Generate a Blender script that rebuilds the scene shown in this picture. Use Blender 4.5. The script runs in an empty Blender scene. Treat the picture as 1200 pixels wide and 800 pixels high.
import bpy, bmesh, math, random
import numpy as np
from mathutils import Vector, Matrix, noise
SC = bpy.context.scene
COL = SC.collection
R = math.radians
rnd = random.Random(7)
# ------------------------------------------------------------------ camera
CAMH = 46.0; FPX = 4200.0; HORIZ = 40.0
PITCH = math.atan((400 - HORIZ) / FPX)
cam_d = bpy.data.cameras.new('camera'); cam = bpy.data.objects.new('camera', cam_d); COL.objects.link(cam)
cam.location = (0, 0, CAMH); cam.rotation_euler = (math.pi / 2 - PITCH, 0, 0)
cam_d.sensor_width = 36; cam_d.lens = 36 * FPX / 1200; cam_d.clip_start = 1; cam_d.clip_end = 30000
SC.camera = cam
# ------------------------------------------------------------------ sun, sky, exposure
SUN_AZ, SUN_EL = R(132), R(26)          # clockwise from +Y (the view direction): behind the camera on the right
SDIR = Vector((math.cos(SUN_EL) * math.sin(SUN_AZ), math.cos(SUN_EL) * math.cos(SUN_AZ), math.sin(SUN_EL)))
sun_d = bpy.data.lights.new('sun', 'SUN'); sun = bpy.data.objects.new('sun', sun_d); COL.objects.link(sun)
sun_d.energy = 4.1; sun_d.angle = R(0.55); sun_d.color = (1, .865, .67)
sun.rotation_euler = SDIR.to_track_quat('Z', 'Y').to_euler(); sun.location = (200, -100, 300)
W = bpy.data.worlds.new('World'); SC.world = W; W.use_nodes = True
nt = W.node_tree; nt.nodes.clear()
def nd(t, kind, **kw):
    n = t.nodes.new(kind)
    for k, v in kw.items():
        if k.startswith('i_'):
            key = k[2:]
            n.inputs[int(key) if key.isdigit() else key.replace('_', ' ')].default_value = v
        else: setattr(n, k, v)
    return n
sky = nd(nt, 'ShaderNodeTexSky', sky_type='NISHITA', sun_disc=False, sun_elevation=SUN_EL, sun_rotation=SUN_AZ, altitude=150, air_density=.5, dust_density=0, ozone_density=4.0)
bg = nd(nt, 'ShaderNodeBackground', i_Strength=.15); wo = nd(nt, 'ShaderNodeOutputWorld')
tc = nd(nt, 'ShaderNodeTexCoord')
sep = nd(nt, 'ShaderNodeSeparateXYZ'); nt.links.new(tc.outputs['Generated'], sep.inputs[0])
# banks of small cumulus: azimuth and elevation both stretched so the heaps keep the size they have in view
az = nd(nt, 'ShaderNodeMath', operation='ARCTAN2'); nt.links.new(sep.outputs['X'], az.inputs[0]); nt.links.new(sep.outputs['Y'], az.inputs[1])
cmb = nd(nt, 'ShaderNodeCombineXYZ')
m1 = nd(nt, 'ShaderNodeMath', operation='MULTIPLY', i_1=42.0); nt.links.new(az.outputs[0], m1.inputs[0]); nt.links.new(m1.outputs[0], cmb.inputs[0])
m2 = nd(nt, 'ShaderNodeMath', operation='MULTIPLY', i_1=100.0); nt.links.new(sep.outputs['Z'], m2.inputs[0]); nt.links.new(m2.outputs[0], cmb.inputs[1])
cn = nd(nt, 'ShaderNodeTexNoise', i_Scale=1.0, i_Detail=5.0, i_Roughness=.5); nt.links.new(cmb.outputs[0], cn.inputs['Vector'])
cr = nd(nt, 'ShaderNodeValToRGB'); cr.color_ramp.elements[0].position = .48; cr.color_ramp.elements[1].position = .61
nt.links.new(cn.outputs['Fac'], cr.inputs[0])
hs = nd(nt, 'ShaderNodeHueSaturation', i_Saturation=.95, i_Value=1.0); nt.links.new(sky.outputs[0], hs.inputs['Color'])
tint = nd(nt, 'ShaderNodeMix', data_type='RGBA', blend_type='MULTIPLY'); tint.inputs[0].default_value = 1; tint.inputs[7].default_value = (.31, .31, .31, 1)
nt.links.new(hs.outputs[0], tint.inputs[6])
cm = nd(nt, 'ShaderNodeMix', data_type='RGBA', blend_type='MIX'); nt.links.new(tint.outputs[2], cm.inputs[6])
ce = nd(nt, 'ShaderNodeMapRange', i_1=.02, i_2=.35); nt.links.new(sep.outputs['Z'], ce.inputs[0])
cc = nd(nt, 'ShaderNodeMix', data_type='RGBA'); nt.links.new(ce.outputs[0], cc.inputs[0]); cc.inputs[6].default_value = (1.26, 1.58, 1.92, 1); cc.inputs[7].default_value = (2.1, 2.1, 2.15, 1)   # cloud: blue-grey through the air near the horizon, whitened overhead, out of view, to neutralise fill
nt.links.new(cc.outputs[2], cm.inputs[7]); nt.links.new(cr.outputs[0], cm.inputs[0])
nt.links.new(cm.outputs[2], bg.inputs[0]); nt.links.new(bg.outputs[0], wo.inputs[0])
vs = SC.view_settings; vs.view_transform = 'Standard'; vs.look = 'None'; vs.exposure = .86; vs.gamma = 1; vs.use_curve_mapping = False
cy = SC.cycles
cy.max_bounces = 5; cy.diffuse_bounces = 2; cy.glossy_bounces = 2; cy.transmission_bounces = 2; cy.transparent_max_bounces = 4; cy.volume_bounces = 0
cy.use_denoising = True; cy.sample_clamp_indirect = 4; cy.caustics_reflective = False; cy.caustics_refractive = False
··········
• _WHAT IS NEEDED_:
Determine the number of lines where the string "scene" occurs, and give that number only.

• _EXERCISE RESPONSE_:
2